Perhaps the classic design lady wasn’t aware of her successful and happy past life in Victorian England. Being aware of her love of that kind of decorating because it reminds her of wonderful times teaches her something about herself and her innate sensibilities. Or it teaches her that her friend might have a natural rebelliousness that matches the energy of the 60s. All good information if not seen in a negative “not me” way.

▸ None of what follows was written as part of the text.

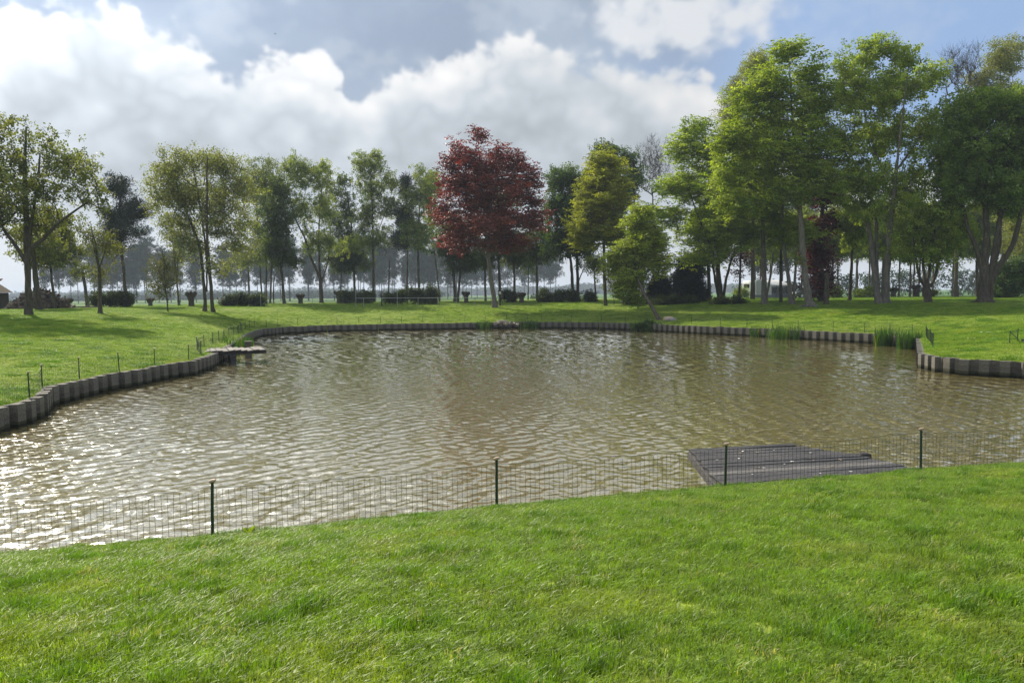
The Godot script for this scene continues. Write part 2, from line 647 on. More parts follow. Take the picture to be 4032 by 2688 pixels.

I try to completely suspend my judgment (good and bad) when I work, especially when someone’s culture or upbringing are very different from mine. I could bring judgment of what I consider out-dated or unfair marriage practices to a reading for a traditional Pakistani wife, but that wouldn’t be beneficial for her. Sometimes it’s not easy, but being aware of my own judgment has trained me to use that awareness as an observation tool rather than a condemnation one. It took me a while to get good at it, to catch myself in the middle of a reading so I could see where my client was coming from and not where I think she “should” have been coming from. That wouldn’t help my client, me, the reading or how either of us grow and understand self and each other.

That awareness has made me very accepting of others. Acceptance doesn’t mean individuals behaving destructively or cruelly toward others is okay. It means I can see where they are coming from, what they have yet to learn, if they’re accepting their lessons or too afraid to move forward and so punish those around them. Bad behavior is still bad behavior. If I can do something about it to protect others or to help the individual or the situation, I do. But I try to do it without feeling “better than”.

The Aquarian Age brings communication, harmony, humanity and self-awareness. We are learning respect for all life. Try being consciously aware of our own judgment, even when we judge ourselves as “less than”. We are all on a journey at different levels of what we need to learn. None of us is more important or “less than” another.